* **GOAL**: Copy the listing verbatim, excluding any images found in it.

* **MATERIAL PROVIDED**:
==*==

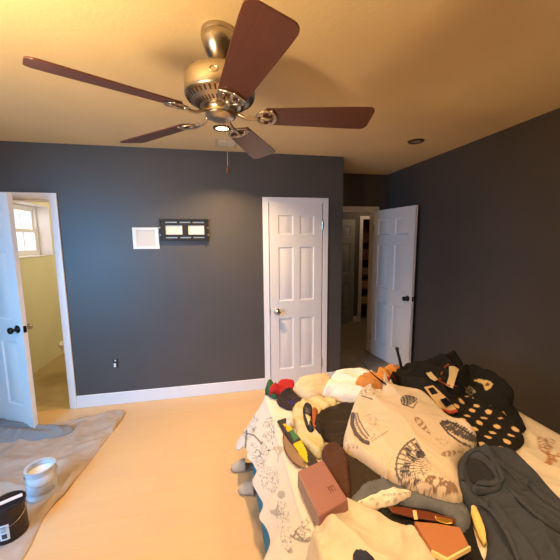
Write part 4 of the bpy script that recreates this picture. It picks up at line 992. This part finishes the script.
bm = bmesh.new(); lathe(bm, [(.0815, .035), (.0825, .036), (.0825, .150), (.0815, .151)], 24, a0=R(-150), a1=R(-40)); obj('label', bm, mat('blue_white_label', (198, 202, 212), rough=.6), ca, smooth=True)
cb = can(CANS[1], .083, .19, mat('dark_brown_can', (40, 26, 24), rough=.3), 'dark paint can with a white label at the lower left corner', mat('dark_lid', (50, 40, 40), rough=.3, metal=.5), .2)
ang0 = math.atan2(C0[1]-CANS[1][1], C0[0]-CANS[1][0])-.2
def arcband(da0, da1, z0, z1, rr):
    bm = bmesh.new(); lathe(bm, [(rr-.001, z0), (rr, z0), (rr, z1), (rr-.001, z1)], 10, a0=ang0+R(da0), a1=ang0+R(da1)); return bm
obj('label', arcband(-34, -4, .025, .115, .0822), mat('label_white', (214, 218, 222), rough=.6), cb)['label'] = 'white front label'
l2 = obj('label', arcband(-60, -37, .02, .12, .0822), mat('label_blue', (90, 110, 140), rough=.6), cb); l2['label'] = 'grey-blue side label'
obj('printed_block', arcband(-28, -12, .035, .062, .0828), mat('label_ink', (60, 62, 70), rough=.6), cb)
bm = bmesh.new()
for z0, z1 in ((.074, .078), (.083, .086), (.091, .094), (.100, .106)): lathe(bm, [(.082, z0), (.0827, z0), (.0827, z1), (.082, z1)], 8, a0=ang0+R(-29), a1=ang0+R(-13))
obj('printed_lines', bm, mat('label_grey_ink', (120, 124, 130), rough=.6), cb)
# white stirring stick lying across the dark can
d_ = Vector((.86, .5, 0)).normalized(); s_ = Vector((-.5, .86, 0)).normalized(); O = Vector((CANS[1][0]-.055, CANS[1][1]-.03, .0085+.19+.004))
bm = bmesh.new(); vs = [bm.verts.new(O+d_*a+s_*b+Vector((0, 0, c))) for a in (-.09, .13) for b in (-.014, .014) for c in (0, .003)]
for f in ((0, 1, 3, 2), (4, 6, 7, 5), (0, 4, 5, 1), (2, 3, 7, 6), (0, 2, 6, 4), (1, 5, 7, 3)): bm.faces.new([vs[i] for i in f])
tag(obj('stirring_stick', bm, mat('pale_stick', (226, 214, 210), rough=.6)), 'white flat stirring stick lying across the dark paint can', 'stick')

==*==

* **FINISHED EXERCISE**:
Write part 4 of the bpy script that recreates this picture. It picks up at line 992. This part finishes the script.
bm = bmesh.new(); lathe(bm, [(.0815, .035), (.0825, .036), (.0825, .150), (.0815, .151)], 24, a0=R(-150), a1=R(-40)); obj('label', bm, mat('blue_white_label', (198, 202, 212), rough=.6), ca, smooth=True)
cb = can(CANS[1], .083, .19, mat('dark_brown_can', (40, 26, 24), rough=.3), 'dark paint can with a white label at the lower left corner', mat('dark_lid', (50, 40, 40), rough=.3, metal=.5), .2)
ang0 = math.atan2(C0[1]-CANS[1][1], C0[0]-CANS[1][0])-.2
def arcband(da0, da1, z0, z1, rr):
    bm = bmesh.new(); lathe(bm, [(rr-.001, z0), (rr, z0), (rr, z1), (rr-.001, z1)], 10, a0=ang0+R(da0), a1=ang0+R(da1)); return bm
obj('label', arcband(-34, -4, .025, .115, .0822), mat('label_white', (214, 218, 222), rough=.6), cb)['label'] = 'white front label'
l2 = obj('label', arcband(-60, -37, .02, .12, .0822), mat('label_blue', (90, 110, 140), rough=.6), cb); l2['label'] = 'grey-blue side label'
obj('printed_block', arcband(-28, -12, .035, .062, .0828), mat('label_ink', (60, 62, 70), rough=.6), cb)
bm = bmesh.new()
for z0, z1 in ((.074, .078), (.083, .086), (.091, .094), (.100, .106)): lathe(bm, [(.082, z0), (.0827, z0), (.0827, z1), (.082, z1)], 8, a0=ang0+R(-29), a1=ang0+R(-13))
obj('printed_lines', bm, mat('label_grey_ink', (120, 124, 130), rough=.6), cb)
# white stirring stick lying across the dark can
d_ = Vector((.86, .5, 0)).normalized(); s_ = Vector((-.5, .86, 0)).normalized(); O = Vector((CANS[1][0]-.055, CANS[1][1]-.03, .0085+.19+.004))
bm = bmesh.new(); vs = [bm.verts.new(O+d_*a+s_*b+Vector((0, 0, c))) for a in (-.09, .13) for b in (-.014, .014) for c in (0, .003)]
for f in ((0, 1, 3, 2), (4, 6, 7, 5), (0, 4, 5, 1), (2, 3, 7, 6), (0, 2, 6, 4), (1, 5, 7, 3)): bm.faces.new([vs[i] for i in f])
tag(obj('stirring_stick', bm, mat('pale_stick', (226, 214, 210), rough=.6)), 'white flat stirring stick lying across the dark paint can', 'stick')